Task brief.
Find "bscale=6, spec=.012, rough_var=.25)" in the data, then restate the line it sits in and every later line word for word, ending with the last line.
───── Exercise data ─────
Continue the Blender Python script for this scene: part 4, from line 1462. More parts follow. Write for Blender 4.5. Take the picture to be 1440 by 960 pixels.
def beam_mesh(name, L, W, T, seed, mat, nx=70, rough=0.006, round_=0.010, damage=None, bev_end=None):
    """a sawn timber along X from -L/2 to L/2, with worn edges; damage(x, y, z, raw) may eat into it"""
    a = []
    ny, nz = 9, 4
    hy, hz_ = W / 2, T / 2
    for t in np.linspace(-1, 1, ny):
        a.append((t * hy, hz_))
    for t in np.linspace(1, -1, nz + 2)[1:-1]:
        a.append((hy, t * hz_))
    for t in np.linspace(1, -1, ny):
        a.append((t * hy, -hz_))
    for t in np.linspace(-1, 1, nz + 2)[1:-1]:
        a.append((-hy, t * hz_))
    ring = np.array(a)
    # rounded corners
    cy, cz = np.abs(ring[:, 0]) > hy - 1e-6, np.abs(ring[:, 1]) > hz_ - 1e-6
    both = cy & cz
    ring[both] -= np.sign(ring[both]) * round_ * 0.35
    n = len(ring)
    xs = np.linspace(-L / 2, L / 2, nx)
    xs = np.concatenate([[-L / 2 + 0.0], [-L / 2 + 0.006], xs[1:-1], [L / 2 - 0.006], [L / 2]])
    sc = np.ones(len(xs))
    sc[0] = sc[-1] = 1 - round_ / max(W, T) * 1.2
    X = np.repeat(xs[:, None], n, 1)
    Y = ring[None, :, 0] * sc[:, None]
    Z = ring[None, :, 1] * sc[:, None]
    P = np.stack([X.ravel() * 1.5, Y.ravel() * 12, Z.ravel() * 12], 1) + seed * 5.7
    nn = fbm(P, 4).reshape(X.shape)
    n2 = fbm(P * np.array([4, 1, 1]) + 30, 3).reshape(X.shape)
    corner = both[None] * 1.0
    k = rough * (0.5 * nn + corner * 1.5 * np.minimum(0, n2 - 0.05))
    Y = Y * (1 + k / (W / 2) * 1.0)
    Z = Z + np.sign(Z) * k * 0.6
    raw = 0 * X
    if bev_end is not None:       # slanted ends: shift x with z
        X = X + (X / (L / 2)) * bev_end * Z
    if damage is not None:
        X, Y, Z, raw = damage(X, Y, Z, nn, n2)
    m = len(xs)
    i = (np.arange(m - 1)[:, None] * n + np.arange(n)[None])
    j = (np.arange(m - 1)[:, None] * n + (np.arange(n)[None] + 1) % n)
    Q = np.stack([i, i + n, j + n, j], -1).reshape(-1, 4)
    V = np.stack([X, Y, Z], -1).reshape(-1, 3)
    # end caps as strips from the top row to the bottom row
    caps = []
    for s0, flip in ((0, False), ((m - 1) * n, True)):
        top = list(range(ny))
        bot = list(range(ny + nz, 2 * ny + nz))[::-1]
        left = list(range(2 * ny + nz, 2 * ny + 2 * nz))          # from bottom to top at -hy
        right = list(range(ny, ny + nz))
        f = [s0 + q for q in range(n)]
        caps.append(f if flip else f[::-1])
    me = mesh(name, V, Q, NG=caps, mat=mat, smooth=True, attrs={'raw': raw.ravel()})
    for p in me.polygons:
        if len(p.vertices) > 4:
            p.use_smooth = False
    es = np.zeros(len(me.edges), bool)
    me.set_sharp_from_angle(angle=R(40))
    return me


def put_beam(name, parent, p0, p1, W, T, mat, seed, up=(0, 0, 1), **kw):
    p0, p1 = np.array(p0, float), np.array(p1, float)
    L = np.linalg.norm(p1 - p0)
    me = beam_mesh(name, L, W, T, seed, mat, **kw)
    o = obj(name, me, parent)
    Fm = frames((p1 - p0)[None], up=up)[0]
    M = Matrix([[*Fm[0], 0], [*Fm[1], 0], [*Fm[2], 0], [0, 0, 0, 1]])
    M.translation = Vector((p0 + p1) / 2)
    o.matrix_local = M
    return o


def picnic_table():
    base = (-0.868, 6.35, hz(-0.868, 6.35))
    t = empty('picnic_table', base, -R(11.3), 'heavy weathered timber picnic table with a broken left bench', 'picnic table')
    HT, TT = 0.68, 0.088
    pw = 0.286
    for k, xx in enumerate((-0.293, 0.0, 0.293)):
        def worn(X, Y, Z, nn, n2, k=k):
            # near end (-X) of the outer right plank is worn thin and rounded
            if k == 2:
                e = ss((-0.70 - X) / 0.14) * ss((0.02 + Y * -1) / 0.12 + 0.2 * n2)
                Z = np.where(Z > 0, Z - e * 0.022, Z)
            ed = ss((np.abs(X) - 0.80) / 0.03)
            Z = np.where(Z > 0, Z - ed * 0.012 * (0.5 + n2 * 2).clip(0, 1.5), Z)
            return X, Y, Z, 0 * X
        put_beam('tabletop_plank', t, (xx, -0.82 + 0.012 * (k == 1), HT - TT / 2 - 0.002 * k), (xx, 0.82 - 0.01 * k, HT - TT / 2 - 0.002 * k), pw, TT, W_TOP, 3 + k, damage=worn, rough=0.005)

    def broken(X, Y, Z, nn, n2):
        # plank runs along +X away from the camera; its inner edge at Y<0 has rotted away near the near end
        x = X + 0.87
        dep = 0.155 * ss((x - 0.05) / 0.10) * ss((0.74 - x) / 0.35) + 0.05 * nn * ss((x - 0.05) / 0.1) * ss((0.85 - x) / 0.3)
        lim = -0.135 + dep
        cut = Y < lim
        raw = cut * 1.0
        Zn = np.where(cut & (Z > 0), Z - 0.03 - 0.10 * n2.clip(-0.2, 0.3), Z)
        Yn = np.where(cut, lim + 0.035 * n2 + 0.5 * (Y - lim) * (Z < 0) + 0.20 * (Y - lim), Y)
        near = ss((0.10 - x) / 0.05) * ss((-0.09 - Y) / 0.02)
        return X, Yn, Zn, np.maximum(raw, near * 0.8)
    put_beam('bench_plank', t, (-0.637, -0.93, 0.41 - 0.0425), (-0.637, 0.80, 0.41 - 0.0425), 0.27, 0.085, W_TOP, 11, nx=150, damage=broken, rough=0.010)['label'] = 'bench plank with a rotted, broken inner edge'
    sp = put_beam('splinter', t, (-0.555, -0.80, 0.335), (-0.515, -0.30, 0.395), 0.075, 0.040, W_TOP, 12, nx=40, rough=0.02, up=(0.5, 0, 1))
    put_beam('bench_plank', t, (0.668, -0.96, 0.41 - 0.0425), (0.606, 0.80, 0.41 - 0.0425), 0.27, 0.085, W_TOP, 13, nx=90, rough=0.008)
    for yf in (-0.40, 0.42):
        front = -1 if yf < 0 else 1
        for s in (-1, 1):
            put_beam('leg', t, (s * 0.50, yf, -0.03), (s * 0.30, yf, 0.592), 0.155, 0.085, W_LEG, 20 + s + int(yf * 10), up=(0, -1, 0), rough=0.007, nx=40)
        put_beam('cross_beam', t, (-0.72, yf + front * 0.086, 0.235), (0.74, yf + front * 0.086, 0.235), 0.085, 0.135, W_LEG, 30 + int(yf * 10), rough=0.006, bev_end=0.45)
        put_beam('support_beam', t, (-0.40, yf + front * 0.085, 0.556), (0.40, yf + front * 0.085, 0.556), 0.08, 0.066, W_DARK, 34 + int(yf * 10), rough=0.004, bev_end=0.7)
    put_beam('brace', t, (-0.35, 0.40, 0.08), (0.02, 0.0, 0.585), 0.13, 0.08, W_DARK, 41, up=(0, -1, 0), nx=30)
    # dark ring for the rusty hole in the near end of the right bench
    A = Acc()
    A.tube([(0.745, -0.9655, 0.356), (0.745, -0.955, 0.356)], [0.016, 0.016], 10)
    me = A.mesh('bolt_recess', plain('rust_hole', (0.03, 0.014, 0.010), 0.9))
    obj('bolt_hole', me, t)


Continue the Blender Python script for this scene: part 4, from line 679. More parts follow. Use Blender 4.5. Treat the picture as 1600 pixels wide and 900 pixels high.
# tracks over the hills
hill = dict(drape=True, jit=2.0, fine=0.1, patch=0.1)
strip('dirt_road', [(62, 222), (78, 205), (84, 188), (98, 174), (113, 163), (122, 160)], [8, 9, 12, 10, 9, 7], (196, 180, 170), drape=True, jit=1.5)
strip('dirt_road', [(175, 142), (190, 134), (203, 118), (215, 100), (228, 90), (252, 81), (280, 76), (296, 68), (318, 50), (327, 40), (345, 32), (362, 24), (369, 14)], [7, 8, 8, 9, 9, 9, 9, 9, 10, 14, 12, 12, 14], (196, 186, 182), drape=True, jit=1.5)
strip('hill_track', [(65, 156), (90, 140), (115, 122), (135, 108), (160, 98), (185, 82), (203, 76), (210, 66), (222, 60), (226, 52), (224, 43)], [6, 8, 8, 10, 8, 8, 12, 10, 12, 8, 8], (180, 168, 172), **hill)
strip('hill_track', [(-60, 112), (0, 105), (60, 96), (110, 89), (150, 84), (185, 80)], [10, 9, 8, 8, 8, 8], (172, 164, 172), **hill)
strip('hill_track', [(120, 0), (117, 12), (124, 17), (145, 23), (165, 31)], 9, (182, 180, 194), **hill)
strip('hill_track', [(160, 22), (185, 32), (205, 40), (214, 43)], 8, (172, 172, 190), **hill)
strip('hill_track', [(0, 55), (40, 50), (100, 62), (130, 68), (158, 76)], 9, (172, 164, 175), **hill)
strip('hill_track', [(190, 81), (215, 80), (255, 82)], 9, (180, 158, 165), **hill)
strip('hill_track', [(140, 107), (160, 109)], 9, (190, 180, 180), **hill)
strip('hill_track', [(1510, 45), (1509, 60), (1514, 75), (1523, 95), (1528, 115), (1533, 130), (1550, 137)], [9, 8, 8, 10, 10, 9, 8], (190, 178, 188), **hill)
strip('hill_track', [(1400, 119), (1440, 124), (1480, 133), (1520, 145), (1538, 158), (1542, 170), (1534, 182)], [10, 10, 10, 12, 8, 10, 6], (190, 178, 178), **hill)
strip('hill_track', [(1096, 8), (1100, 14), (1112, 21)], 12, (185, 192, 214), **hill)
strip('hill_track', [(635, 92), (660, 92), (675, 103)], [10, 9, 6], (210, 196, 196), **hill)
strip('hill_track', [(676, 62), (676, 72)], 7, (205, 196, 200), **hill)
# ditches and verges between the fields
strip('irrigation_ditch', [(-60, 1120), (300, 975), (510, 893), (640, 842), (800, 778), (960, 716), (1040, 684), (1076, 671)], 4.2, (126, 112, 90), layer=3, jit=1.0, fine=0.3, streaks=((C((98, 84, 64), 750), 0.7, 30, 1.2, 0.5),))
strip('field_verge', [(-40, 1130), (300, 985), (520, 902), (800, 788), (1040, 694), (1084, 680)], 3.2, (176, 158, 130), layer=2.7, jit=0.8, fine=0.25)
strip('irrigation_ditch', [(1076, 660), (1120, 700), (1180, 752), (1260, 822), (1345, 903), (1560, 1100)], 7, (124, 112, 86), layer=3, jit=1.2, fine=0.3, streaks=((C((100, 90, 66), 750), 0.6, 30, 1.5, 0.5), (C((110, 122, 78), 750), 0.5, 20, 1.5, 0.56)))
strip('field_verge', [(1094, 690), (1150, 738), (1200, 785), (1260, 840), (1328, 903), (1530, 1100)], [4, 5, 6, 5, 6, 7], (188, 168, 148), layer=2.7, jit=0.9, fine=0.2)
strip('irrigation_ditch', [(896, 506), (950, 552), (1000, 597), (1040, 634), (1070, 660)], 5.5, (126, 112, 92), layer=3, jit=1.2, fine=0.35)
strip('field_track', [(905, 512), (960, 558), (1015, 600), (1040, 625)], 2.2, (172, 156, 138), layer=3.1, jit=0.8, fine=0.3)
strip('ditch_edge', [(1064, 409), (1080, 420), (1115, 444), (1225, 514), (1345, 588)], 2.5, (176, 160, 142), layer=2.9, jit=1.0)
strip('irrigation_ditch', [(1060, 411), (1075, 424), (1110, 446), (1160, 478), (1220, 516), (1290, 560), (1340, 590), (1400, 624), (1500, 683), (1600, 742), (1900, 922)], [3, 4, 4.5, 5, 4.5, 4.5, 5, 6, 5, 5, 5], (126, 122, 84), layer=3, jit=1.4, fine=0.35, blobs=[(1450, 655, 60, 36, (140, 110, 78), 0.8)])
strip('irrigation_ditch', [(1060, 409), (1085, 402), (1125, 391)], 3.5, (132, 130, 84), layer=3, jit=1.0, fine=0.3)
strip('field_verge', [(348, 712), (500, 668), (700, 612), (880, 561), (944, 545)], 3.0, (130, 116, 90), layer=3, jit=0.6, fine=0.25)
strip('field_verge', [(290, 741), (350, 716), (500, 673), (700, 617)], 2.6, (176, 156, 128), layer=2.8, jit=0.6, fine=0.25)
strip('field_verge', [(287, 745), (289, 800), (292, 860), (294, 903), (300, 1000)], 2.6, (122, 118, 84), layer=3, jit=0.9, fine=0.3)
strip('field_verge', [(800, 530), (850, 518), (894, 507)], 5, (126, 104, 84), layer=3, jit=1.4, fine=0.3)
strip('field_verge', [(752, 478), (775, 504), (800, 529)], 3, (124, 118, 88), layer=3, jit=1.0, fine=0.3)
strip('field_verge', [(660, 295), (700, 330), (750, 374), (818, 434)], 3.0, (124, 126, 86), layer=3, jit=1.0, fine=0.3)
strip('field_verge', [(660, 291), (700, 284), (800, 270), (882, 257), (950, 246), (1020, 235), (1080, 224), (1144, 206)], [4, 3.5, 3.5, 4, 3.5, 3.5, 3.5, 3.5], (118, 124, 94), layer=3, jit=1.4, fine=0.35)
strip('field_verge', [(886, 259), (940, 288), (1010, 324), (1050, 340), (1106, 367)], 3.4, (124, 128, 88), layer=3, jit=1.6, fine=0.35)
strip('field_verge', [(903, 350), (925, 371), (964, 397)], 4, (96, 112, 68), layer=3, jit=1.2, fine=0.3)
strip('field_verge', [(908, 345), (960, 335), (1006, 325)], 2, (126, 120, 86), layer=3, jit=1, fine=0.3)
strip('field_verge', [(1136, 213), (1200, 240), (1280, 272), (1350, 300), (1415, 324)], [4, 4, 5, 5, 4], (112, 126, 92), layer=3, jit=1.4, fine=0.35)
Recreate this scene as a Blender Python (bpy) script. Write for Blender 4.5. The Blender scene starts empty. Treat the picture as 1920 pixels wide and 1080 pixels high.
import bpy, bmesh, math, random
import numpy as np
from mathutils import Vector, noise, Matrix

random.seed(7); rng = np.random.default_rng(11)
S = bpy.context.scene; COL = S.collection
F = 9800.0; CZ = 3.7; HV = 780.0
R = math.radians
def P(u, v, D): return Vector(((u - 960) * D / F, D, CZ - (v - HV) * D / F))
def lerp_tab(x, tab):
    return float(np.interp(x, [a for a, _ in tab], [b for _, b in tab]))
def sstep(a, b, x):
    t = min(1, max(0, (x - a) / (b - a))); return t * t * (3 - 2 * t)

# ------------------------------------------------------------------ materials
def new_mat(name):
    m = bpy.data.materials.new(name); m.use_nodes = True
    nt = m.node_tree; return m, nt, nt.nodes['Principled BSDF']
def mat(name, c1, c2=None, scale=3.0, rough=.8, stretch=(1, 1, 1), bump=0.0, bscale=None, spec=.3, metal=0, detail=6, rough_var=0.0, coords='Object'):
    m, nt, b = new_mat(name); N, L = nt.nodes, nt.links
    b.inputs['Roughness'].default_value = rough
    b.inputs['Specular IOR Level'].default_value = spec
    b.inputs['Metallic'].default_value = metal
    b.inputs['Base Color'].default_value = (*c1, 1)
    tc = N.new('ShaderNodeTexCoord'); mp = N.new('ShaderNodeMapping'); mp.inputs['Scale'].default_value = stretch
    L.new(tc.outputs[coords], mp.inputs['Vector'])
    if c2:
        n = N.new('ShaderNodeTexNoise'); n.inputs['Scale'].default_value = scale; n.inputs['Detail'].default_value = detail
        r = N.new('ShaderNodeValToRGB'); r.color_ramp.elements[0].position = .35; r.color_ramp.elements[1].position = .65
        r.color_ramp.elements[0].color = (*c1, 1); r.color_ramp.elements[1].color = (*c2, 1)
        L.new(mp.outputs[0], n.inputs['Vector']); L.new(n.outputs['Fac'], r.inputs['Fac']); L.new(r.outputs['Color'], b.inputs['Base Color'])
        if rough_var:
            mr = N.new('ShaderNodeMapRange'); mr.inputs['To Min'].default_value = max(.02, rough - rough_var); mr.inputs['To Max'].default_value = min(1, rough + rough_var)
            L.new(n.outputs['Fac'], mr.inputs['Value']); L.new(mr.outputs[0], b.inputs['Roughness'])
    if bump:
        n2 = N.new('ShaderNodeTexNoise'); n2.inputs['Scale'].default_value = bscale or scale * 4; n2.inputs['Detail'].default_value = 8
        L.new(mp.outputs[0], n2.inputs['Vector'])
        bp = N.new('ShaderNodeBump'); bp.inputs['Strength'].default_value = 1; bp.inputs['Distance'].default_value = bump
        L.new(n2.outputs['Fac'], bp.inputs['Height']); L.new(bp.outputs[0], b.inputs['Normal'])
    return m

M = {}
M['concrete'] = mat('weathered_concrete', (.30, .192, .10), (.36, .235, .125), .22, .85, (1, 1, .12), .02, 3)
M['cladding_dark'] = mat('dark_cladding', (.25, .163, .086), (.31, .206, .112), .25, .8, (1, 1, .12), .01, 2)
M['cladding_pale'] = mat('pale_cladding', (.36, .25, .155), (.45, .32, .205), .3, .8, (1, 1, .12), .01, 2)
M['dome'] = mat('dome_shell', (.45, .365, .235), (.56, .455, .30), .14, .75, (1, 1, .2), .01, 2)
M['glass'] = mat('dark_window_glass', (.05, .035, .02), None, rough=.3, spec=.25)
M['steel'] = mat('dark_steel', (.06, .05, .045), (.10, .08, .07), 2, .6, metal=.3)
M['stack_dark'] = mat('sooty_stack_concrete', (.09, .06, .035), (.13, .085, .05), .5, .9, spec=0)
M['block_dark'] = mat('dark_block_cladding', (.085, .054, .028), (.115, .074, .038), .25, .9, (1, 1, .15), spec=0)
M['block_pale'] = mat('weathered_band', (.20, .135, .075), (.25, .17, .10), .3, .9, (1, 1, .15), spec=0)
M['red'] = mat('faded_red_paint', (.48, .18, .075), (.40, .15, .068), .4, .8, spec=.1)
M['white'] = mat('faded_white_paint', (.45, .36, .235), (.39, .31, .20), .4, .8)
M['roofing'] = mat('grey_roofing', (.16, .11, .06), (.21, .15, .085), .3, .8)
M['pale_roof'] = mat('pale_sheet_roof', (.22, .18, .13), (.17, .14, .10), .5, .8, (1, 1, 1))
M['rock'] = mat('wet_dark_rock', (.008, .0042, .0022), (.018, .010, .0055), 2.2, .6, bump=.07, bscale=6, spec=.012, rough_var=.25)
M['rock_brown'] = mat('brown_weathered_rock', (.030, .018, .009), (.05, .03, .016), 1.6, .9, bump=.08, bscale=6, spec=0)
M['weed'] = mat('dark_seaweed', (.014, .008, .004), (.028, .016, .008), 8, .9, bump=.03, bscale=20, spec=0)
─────
Worked solution.
M['rock'] = mat('wet_dark_rock', (.008, .0042, .0022), (.018, .010, .0055), 2.2, .6, bump=.07, bscale=6, spec=.012, rough_var=.25)
M['rock_brown'] = mat('brown_weathered_rock', (.030, .018, .009), (.05, .03, .016), 1.6, .9, bump=.08, bscale=6, spec=0)
M['weed'] = mat('dark_seaweed', (.014, .008, .004), (.028, .016, .008), 8, .9, bump=.03, bscale=20, spec=0)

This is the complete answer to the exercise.